When Hurricane Sandy pounded the East Coast on Oct. 29, 2012, it left in its wake devastation that affected 24 states. Utilities reported damage to more than 7,000 transformers and 15,200 power poles; two oil refineries with capacity of 300,000 barrels per day were shut down; and the Colonial Pipeline from the far away Gulf of Mexico wasn’t fully operational as a result of the power outage.
After Hurricane Sandy, the Federal Emergency Management Agency called on NREL to help in disaster recovery planning efforts among federal, state, and local agencies. Two NREL teams supported FEMA’s National Disaster Recovery Framework, guiding energy sustainability efforts and ensuring the inclusion of renewable energy and energy efficiency in the recovery plan.
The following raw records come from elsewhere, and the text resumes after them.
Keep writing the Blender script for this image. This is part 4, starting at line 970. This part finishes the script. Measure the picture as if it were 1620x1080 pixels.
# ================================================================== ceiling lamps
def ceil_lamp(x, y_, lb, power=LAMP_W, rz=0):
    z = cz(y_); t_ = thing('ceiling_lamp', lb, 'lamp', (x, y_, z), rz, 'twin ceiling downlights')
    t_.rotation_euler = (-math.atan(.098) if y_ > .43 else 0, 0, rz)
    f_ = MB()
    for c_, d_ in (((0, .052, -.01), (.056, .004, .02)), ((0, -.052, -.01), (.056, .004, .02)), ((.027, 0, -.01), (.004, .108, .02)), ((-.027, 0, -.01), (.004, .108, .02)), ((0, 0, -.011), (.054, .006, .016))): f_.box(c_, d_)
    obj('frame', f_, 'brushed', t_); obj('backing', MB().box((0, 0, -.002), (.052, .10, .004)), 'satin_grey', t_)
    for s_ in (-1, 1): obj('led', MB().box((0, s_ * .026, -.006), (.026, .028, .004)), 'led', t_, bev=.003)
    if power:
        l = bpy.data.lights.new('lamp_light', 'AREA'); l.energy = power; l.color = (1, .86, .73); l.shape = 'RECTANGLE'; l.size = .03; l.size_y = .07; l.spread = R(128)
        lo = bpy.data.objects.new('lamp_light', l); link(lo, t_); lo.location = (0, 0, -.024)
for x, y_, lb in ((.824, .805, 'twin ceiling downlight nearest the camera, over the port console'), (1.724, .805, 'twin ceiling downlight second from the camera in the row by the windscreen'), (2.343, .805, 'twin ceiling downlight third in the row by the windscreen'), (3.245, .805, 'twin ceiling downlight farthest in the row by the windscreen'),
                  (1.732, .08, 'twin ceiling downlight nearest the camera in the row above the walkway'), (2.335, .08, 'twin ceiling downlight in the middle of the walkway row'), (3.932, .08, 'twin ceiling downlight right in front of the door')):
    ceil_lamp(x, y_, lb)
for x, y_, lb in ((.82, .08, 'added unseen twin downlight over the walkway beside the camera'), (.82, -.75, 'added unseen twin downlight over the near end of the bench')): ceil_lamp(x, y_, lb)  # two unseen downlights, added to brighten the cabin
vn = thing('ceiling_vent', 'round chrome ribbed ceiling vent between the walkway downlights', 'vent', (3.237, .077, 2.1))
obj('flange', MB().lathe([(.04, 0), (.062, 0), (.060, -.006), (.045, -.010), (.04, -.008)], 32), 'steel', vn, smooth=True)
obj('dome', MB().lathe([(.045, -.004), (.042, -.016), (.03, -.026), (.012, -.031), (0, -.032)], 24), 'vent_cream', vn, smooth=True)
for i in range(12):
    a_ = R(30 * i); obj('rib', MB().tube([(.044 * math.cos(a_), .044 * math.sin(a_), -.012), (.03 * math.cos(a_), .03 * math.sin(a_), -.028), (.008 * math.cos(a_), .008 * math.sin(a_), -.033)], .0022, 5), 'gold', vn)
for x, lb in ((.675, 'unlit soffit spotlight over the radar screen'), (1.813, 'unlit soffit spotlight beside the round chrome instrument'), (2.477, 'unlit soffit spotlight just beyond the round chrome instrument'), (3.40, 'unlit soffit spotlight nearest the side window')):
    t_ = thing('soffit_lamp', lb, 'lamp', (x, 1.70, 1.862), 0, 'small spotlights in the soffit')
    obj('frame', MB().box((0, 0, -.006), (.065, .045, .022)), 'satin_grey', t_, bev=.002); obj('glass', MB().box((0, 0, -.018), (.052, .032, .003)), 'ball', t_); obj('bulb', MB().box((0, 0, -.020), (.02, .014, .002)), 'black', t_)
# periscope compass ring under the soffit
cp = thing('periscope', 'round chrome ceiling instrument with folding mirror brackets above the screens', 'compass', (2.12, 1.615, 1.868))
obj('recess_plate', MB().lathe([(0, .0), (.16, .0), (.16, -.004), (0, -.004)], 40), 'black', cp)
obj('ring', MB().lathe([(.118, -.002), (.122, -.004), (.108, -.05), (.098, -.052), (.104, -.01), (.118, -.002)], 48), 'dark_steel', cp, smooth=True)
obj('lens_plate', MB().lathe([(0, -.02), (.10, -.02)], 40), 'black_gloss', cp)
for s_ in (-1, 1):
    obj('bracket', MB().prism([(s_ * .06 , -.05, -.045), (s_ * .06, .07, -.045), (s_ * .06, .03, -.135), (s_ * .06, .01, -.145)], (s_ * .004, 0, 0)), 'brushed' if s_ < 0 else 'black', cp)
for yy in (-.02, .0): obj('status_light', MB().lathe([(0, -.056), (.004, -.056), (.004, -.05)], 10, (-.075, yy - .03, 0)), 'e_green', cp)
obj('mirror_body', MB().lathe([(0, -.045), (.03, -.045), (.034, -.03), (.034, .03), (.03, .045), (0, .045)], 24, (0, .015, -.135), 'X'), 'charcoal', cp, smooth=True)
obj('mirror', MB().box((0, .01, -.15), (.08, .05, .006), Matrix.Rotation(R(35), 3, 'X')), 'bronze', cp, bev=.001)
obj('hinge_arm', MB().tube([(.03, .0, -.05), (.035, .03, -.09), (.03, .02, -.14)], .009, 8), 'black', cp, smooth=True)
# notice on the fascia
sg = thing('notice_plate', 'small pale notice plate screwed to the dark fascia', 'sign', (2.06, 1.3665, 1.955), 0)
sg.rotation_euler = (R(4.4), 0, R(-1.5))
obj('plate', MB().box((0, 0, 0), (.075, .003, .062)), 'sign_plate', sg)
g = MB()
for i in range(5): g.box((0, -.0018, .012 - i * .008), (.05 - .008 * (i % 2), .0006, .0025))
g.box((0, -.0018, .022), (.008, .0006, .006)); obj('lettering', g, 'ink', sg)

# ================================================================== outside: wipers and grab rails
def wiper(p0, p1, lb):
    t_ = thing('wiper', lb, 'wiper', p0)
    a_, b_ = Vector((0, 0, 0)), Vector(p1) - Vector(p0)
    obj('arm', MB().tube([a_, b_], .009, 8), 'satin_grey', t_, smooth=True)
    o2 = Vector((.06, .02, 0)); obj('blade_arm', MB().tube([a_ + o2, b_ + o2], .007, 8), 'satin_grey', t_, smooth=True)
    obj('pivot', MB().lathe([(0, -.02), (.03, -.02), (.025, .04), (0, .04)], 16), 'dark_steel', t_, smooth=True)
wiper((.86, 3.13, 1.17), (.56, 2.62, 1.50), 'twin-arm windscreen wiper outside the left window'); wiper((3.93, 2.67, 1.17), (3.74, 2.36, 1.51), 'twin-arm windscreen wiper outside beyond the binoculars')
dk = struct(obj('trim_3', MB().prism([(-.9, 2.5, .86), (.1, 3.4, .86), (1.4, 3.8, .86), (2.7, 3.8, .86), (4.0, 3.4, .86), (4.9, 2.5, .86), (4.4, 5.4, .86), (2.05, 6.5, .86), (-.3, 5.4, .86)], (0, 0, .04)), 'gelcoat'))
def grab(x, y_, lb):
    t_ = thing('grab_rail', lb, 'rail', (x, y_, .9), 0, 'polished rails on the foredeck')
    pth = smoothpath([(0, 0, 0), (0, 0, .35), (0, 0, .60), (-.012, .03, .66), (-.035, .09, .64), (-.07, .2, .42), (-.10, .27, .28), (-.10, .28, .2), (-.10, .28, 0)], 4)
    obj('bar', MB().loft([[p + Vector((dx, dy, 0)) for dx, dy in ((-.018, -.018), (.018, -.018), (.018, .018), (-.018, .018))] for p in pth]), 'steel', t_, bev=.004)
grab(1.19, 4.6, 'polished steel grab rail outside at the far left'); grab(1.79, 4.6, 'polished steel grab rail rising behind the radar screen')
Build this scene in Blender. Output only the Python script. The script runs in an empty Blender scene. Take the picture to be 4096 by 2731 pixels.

Hurricane Sandy knocked out power for a full week in parts of downtown Manhattan. A more distributed and resilient energy infrastructure can overcome those long delays. Renewable energy can do much more than reduce greenhouse gas emissions. In the face of more and more extreme weather events, “islanded” microgrids that combine renewable energy with backup storage can keep local power going when the grid goes down. And that can save both money and lives.

Bringing together the right people at the right time can create a transformational change. In the wake of Hurricane Sandy, NREL researchers performed technical analyses on specific energy and sustainability issues, including analysis of the estimated lifecycle cost savings for residential energy efficiency investments.

Disasters are terrible, but they also offer opportunities to rebuild using energy efficiency and sustainability along with stronger, more resilient towers and lines. There is a window of opportunity to influence the recovery efforts and to show all that is possible in a rebuilt infrastructure. Billions of dollars are spent each year on disaster recovery and rebuilding. It’s critical that we reinvest in our infrastructure using technology solutions for tomorrow.

While we hope that events like Hurricane Sandy are few and far between, we know they will happen. It is essential that cities, counties and utilities across the nation protect their key electric transmission and distribution lines, strengthen their marine terminals, relocate key fuel-related infrastructure to higher elevations and reinforce pipelines, and take other preventive measures.

It also will be in everyone’s interest to redesign the electric grid to be more flexible, dynamic and responsive. That should include increasing the generation from renewable, distributed sources and making the grid electric-vehicle ready. We can’t prevent disasters from happening, but we can make our grid and infrastructure systems as disaster resilient as possible.